Saturday, September 8, 2012

Dante, Part Two

I remember exactly where I was the following week when my conversation with Dante came to a head. I was sitting in the parking lot of a White Castle (gross) with my family, and we were texting flirtatiously back and forth. So, so careful were we.

And this is when it happened. He said something to me about how weird I was. I told him that wasn't very creative. So he said:

"Well, I could say how great you are, or how freaking intimidating it is at how close you are to being perfect, but it's simpler just to say you're weird and stuff."

OK, so that's a paraphrase, but yes, I do remember what he said. 3, 4 years later. Wow.

I said:

"I think we need to talk."

So we talked. And talked. And talked. And determined that we really liked each other.

And then he told me all of the reasons I didn't want to be with him. It was like he immediately regretted admitting his feelings.

So we determined, mutually (mostly), that we wouldn't be together. At least for a while. But that maybe, after a few months, we would.

Again, he immediately regretted this. He said something along the lines of "if your prince charming comes along, don't ignore him because of me." And I said something like "I can wait."

Damn, looking at this from this angle, I can see that right from the beginning he was less into the arrangement than I was. I did do one thing smart and make him promise that if he stopped being into me, he was going to tell me. I guess I had some foresight.

Soon, I went off to school again. We were texting back and forth a lot, exchanging news about our lives, jokes, and the occasional tender word.

And then, a couple months into the semester, I told him that I missed him. He told me that he missed me, too, but that he didn't think we should use language like that. He told me that he hadn't been single in a long time, and that he wasn't going to give it up.

I assumed, for some dumb reason, that he meant that he wasn't going to give it up yet. That he still wanted to be with me, just not yet.

And then began a long process of me questioning him about what was going on with him, and him being fairly friendly but mostly distant.

And I kept waiting on him. Because I just knew that his self-imposed singleness would soon get old, and he would look up to see me waiting and run into my arms, and we would run off into the sunset together. I was such a naive tool. Probably still am.

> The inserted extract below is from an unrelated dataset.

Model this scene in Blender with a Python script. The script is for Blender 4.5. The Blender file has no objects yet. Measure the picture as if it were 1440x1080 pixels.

Finally, after a really long time of waiting, and a crapload of veiled questioning, I asked him straight up if he had forgotten his promise. He told me that he was indeed still attracted to me, but he just wanted to be friends. "For now," I thought. Stupid, stupid.

It only took a couple weeks this time. I basically forced it out of him. We had a conversation. It went like this:

Me: You need to give me a straight answer about all of this.

Him: I want to keep my options open, but I can see that you won't let me. I made a mistake when I said those things to you a few months ago. I don't think we'll ever be together.

And I was really sad. It took me a while to forgive him, because he was basically leading me on for several months. But then, I did, or at least I said I did. I think I even believed that I did.

And we were friends for a while. But it was weird. And then, there was that one moment when I just knew that we were not friends anymore.

I had, long ago, borrowed a gorilla costume from him. I had it for a long time, promising that I would give it back the next time he saw me. He emailed me one day and said (in a kind, humorous, and whimsical manner) that he didn't want the costume back (actually what he said was that the costume preferred me to him, but I caught the drift). I haven't seen him since.

But what really irks me is that he has withdrawn not only from me, but from so many of our mutual friends. Our friendship is poisoned, and that's ok. But I wish he was able to stand my presence long enough to be friends with these other people who miss him as much (maybe) as I do.

And yes, I do miss him still. The pining is less keen since he got engaged, but sometimes I wonder what could have been.

Hah. I said in a previous post that I hope to never meet another person as charming as Gregory. Dante falls into that category. I need to stop being friends with smarmy dudes.

But that's the thing. We were actually just really good friends for a long time. Maybe what I need to stop doing is even considering getting involved with my male friends. Unfortunately, that strategy doesn't always work, which I found out with Chip.